§ SET EXERCISE: Your task is to reproduce, verbatim and without pictures, the lines from the opening of the listing through the line containing "mb.build('truss_rod', 'rust_dark', car)".
-----
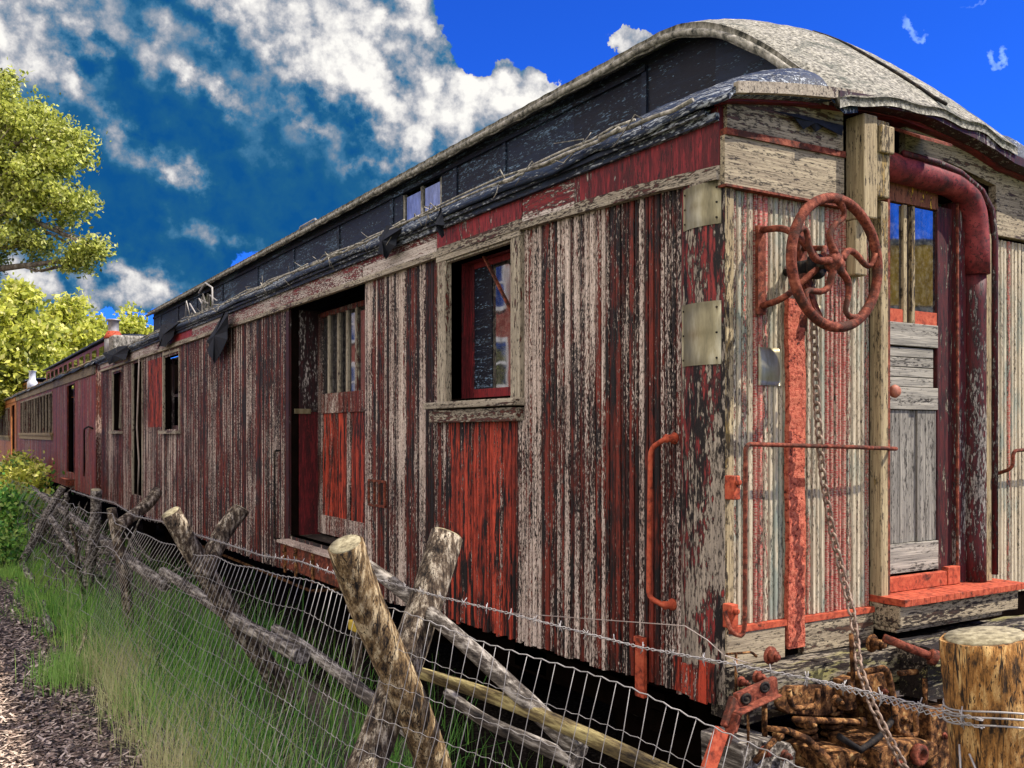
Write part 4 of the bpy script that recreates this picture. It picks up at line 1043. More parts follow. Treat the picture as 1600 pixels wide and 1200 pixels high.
for x_ in (.35, 2.5): mb.tube([(x_, 1.2, .84), (x_, 3.9, .84), (x_, 6.5, .42), (x_, 12, .42), (x_, 14.6, .84)], .018, 8)
mb.build('truss_rod', 'rust_dark', car)

# ---- following cars ---------------------------------------------------------
def coach(y0, y1, label, mat, doors, wins, lbmat, root_name='passenger_car', zoff=0, cl=None, grp='passenger cars coupled behind the baggage car'):
    c = thing(root_name, label, 'railway car', (1.42, (y0 + y1) / 2, 0), grp)
    siding(y0, y1, doors + wins, mat, .09, .14, c)
    backing(c, y0, y1, doors + wins)
    mb = MB()
    for a in np.arange(y0, y1, 2.0):
        b_ = min(a + 2.0, y1)
        mb.hexa([(x, y, z) for x in (-.03, .02) for y in (a, b_ - .004) for z in (ZLB(y), 3.61)])
    mb.build('letterboard', lbmat, c)
    mb = MB(); mb.box(-.0, WID, y0 - .02, y0 - .001, .84, 3.65); mb.build('end_wall', mat, c)
    for w_ in wins:
        fr = MB(); a, b_, z0, z1 = w_; fr.box(-.02, .03, a - .045, a - .001, z0, z1); fr.box(-.02, .03, b_ + .001, b_ + .045, z0, z1); fr.box(-.022, .03, a - .045, b_ + .045, z1 + .001, z1 + .05)
        o = fr.build('window', 'trim_side', c)
        g = MB(); g.box(.05, .056, a, b_, z0, z1); g.build('pane', 'glass', o) if random.random() < .35 else None
        g = MB(); g.box(.04, .07, a, b_, z0, z0 + .05); g.box(.04, .07, a, b_, (z0 + z1) / 2+.1, (z0 + z1) / 2 + .15); g.build('sash', 'jamb_paint', o)
    if wins:
        runs = [(wins[0][0], wins[-1][1])]
        for a, b_ in runs: mb = MB(); mb.box(-.09, .0, a - .15, b_ + .15, wins[0][2] - .09, wins[0][2] - .002); mb.box(-.05, .0, a - .1, b_ + .1, wins[0][2] - .22, wins[0][2] - .092); mb.build('window_sill', 'end_timber', c)
    deck(c, y0 - .2, y1 + .1, -1, 'roof_felt', False); deck(c, y0 - .2, y1 + .1, 1, 'roof_felt', False)
    mb = MB(); y = y0
    while y < y1 - 1: ln = U(1.5, 3.5); mb.tube([(-.10 + U(-.02, .01), y + ln * i / 3, 3.66 + U(-.02, .03)) for i in range(4)], U(.010, .02), 5); y += ln * .7
    mb.build('eave_batten', 'end_timber', c)
    ca, cb2 = cl
    mb = MB(); mb.box(.70, .76, ca, cb2, 3.85, 4.42); mb.box(2.08, 2.14, ca, cb2, 3.85, 4.42); mb.box(.76, 2.08, ca, ca + .05, 3.85, 4.42)
    cw_ = mb.build('clerestory_wall', 'car_red' if mat == 'car_red' else 'car_orange', c)
    mb = MB()
    for y in np.arange(ca + .4, cb2 - .8, 1.25): mb.box(.685, .699, y, y + .75, 4.06, 4.32)
    build_each(mb, 'pane', 'glass', cw_)
    mb = MB(); mb.grid(lambda x, y: (x, y, top_full(x)), list(np.linspace(.60, 2.24, 11)), [ca - .15, cb2 + .15], thick=(0, 0, -.05)); mb.build('clerestory_roof', 'roof_felt', c)
    for dd in doors:
        mb = MB(); mb.box(-.02, .03, dd[0] - .08, dd[0] - .001, dd[2], dd[3]); mb.box(-.02, .03, dd[1] + .001, dd[1] + .08, dd[2], dd[3]); mb.build('door_frame', mat, c)
        mb = MB(); mb.box(-.2, .0, dd[0], dd[1], .80, .95); mb.build('step', 'rust_red', c)
    mb = MB(); mb.box(.9, 1.9, y0, y1, .6, .9); mb.build('underframe', 'underframe_shade', c)
    return c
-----
§ REPLY:
Write part 4 of the bpy script that recreates this picture. It picks up at line 1043. More parts follow. Treat the picture as 1600 pixels wide and 1200 pixels high.
for x_ in (.35, 2.5): mb.tube([(x_, 1.2, .84), (x_, 3.9, .84), (x_, 6.5, .42), (x_, 12, .42), (x_, 14.6, .84)], .018, 8)
mb.build('truss_rod', 'rust_dark', car)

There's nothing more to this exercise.